Your task >> Copy the first line of the material below and every later line through the line containing "o = box('floor', (-2.4, -2.0, -.06), (2.4, 1.75, 0), M['dark']);", without any other output.

===

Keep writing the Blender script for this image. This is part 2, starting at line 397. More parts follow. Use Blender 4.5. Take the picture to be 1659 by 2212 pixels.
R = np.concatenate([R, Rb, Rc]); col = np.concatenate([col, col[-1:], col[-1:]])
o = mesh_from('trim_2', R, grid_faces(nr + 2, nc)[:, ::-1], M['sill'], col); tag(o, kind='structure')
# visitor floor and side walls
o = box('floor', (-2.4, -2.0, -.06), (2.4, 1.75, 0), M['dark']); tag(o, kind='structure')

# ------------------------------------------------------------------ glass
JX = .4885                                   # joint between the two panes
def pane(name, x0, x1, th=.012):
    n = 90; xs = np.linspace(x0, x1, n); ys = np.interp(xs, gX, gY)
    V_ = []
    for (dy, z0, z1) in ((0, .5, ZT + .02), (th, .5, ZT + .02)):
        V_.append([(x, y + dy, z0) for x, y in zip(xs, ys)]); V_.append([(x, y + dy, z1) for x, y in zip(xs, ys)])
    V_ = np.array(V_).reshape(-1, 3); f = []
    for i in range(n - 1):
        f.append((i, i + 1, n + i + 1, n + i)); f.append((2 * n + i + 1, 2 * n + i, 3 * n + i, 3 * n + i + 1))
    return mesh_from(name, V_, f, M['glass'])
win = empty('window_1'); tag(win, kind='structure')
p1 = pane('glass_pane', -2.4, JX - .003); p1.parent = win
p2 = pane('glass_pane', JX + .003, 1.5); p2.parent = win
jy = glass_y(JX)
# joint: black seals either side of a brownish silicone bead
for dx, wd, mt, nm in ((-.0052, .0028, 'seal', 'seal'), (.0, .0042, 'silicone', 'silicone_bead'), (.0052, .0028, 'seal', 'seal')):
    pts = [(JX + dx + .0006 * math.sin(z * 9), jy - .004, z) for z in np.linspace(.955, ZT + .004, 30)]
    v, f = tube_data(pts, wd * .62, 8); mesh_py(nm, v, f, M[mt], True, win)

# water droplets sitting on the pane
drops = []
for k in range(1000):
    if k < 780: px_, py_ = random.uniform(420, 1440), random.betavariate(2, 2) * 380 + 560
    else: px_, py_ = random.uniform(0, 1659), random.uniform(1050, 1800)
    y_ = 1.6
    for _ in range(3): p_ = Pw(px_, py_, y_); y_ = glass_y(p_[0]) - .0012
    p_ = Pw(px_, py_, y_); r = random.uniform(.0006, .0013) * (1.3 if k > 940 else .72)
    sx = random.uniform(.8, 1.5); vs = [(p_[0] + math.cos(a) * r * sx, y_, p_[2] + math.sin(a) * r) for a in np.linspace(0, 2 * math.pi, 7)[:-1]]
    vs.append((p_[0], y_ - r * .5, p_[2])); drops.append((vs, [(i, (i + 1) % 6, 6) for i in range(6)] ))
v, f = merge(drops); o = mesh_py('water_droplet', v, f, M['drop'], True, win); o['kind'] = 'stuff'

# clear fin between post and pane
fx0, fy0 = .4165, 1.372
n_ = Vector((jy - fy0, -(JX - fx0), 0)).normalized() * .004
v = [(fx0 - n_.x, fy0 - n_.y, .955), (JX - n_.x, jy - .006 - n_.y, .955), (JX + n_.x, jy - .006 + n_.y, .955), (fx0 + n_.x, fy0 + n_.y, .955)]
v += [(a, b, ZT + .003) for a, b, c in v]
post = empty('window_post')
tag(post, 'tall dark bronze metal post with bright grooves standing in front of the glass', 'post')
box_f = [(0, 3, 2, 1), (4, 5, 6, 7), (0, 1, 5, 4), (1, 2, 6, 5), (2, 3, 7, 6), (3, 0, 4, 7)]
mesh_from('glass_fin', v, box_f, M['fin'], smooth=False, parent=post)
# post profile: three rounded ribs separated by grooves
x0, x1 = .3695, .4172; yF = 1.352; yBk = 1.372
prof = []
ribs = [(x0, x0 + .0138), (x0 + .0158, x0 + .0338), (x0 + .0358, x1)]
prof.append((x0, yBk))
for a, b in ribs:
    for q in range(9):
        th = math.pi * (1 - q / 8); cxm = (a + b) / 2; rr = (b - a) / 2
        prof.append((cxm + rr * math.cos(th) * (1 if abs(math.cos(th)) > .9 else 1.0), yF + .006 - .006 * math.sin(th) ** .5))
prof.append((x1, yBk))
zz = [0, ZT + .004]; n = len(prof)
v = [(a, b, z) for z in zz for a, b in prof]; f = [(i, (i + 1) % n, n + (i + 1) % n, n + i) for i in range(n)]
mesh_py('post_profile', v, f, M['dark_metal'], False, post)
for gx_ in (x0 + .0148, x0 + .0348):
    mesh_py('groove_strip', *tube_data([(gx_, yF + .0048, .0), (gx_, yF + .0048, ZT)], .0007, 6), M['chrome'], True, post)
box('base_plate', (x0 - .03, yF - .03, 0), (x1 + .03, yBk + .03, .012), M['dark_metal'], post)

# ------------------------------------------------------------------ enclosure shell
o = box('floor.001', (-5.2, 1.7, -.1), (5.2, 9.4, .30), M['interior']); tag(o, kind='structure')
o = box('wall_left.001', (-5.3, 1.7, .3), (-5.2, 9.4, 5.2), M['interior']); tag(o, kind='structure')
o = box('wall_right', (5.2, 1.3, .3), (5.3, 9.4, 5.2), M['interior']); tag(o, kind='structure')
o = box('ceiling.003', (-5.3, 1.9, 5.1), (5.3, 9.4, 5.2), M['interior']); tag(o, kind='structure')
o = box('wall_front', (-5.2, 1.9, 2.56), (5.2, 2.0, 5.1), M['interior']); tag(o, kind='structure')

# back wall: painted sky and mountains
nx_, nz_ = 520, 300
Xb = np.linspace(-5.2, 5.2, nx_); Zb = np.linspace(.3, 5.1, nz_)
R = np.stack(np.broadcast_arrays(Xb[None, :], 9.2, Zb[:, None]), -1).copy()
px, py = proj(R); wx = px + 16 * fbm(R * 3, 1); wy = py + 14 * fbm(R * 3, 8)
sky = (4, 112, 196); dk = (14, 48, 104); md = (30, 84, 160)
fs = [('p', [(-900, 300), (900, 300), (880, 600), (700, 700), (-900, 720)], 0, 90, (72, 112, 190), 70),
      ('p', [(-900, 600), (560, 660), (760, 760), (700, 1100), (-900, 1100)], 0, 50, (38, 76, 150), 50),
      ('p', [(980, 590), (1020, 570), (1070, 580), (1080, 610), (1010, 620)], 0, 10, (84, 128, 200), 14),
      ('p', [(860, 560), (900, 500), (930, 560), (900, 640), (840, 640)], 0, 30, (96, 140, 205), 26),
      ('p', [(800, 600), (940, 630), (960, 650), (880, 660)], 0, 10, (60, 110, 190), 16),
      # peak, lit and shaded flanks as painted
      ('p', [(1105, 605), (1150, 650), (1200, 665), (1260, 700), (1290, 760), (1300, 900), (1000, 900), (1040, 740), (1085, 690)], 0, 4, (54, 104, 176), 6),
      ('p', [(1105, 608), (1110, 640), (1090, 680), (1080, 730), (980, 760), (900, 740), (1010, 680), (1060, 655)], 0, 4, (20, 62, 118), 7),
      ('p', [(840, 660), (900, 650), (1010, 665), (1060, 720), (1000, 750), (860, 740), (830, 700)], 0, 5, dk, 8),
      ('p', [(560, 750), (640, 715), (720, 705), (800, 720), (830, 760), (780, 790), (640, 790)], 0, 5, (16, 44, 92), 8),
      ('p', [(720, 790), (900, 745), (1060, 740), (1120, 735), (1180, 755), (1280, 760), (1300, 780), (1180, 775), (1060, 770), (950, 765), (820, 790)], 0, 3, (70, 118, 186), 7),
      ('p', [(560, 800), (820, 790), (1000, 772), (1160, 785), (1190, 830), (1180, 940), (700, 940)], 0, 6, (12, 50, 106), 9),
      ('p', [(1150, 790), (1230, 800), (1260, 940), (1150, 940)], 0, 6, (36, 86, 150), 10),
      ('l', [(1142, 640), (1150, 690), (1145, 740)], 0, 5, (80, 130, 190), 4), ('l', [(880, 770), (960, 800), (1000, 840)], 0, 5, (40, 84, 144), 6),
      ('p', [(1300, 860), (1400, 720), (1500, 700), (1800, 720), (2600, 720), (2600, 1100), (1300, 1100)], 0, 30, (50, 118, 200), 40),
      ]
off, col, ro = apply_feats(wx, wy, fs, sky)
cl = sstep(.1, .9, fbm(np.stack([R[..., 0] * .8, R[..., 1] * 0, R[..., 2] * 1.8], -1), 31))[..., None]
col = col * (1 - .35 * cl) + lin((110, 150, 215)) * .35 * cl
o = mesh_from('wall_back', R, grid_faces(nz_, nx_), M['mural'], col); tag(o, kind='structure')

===

Solution to this exercise >>
Keep writing the Blender script for this image. This is part 2, starting at line 397. More parts follow. Use Blender 4.5. Take the picture to be 1659 by 2212 pixels.
R = np.concatenate([R, Rb, Rc]); col = np.concatenate([col, col[-1:], col[-1:]])
o = mesh_from('trim_2', R, grid_faces(nr + 2, nc)[:, ::-1], M['sill'], col); tag(o, kind='structure')
# visitor floor and side walls
o = box('floor', (-2.4, -2.0, -.06), (2.4, 1.75, 0), M['dark']); tag(o, kind='structure')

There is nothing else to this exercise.